Applied Digital Lands Another $7.5B Deal — Same Hyperscaler, APLD Surges 21%
Applied Digital signed a second $7.5 billion, 15-year lease with the same undisclosed hyperscaler for Polaris Forge 3 — 300 MW of AI-dedicated capacity — sending shares up 21.68% in a single session.

- Applied Digital signed a second $7.5 billion 15-year lease with the same hyperscaler at Polaris Forge 3, sending APLD shares up 21.68%
- Total contracted backlog now reaches up to $73 billion, with 1.7+ GW of additional capacity in active marketing
Applied Digital (APLD) surged 21.68% on May 21, 2026, after announcing another massive lease agreement — its second $7.5 billion deal with the same undisclosed hyperscaler that signed in April.
Applied Digital, an AI data center developer, announced the deal for its fourth campus, Polaris Forge 3. The structure mirrors the April agreement for Delta Forge 1 exactly: a 15-year lease, 300 megawatts (MW) of critical IT load capacity, and a contract value of approximately $7.5 billion. The repeat with the same hyperscaler reinforced market confidence.
Polaris Forge 3 — 600 Acres, Waterless Cooling, August 2027
Polaris Forge 3 spans over 600 acres and features Applied Digital's proprietary waterless cooling technology and high-density power delivery, optimized for AI model training and inference workloads. Commercial operations are scheduled to begin in August 2027.
Polaris Forge 3 is a direct extension of what we've proven works: a disciplined, repeatable AI factory model that delivers large-scale capacity to the world's most demanding compute customers.
Wes Cummins, CEO of Applied Digital
Contracted Backlog Up to $73B — 1.7 GW More in Marketing
- Total contracted lease revenue: $31 billion across four campuses
- With renewal options exercised: up to $73 billion
- Power contracted in past 11 months: 1.2 GW
- Additional power actively being marketed: 1.7+ GW (grid-connected utility)
- Hyperscaler capex spending in 2026: estimated at $725 billion
Hyperscalers include Amazon Web Services, Microsoft Azure, Google Cloud, and Oracle. The specific contracting party remains undisclosed, but repeat business with the same partner validates the model at scale.
Trading Near 52-Week Highs
APLD closed at $48.09, near its 52-week high of $48.56 — compared to a 52-week low of $6.67, representing a more than 6x rally over the year. Market cap stands at $11 billion. Volume of 1.3 million shares trailed the average of 21 million, suggesting the move was driven by limited supply rather than a surge in new buyers.
Frequently Asked Questions
How large is Applied Digital's latest deal?

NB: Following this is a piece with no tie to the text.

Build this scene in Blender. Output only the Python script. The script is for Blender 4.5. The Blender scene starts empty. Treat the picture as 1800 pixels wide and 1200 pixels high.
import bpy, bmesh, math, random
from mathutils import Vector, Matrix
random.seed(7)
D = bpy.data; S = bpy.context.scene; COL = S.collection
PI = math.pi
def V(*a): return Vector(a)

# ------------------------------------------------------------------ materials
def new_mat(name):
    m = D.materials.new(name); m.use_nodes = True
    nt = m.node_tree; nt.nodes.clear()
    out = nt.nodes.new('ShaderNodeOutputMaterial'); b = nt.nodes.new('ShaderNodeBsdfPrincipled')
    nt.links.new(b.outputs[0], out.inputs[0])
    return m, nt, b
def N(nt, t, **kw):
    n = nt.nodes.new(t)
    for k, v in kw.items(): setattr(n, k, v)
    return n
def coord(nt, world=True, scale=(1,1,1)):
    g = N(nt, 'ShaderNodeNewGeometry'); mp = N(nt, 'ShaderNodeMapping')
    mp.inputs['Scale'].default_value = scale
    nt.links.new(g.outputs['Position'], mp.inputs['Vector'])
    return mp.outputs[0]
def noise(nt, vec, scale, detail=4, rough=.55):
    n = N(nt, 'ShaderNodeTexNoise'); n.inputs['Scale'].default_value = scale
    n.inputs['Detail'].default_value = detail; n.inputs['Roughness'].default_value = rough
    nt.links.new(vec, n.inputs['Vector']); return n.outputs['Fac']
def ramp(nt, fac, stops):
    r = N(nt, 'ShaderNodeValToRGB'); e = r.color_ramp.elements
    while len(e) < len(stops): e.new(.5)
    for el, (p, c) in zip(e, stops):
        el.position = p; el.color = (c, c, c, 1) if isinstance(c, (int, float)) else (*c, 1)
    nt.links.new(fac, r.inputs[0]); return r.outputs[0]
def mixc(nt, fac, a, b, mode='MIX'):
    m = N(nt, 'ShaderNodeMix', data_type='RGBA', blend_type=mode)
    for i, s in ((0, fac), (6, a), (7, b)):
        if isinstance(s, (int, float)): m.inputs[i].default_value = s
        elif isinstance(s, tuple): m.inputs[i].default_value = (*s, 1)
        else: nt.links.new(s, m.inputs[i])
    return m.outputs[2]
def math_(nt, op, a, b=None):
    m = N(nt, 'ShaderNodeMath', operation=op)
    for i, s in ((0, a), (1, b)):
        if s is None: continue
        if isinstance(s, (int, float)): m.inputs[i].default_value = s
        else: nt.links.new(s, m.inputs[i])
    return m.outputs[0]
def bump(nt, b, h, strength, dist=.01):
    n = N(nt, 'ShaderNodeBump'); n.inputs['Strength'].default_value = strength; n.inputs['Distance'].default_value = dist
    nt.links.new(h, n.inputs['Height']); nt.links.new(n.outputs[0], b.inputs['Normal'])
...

A 15-year lease for 300 MW at Polaris Forge 3, valued at approximately $7.5 billion — identical in structure to the April Delta Forge 1 agreement.
Why does the repeat deal with the same hyperscaler matter?
It confirms a structured, ongoing partnership rather than a one-off transaction. Two consecutive $7.5 billion contracts with the same undisclosed partner signals systematic capacity expansion.
What is Applied Digital's total contracted backlog?
$31 billion across four campuses, growing to up to $73 billion if renewal options are fully exercised.
When will Polaris Forge 3 begin operations?
Commercial operations are expected to begin in August 2027. The site spans over 600 acres and uses proprietary waterless cooling technology.
How much additional growth runway does Applied Digital have?
The company is actively marketing over 1.7 GW of additional grid-connected utility power. With hyperscalers planning $725 billion in capex for 2026 alone, the addressable market remains substantial.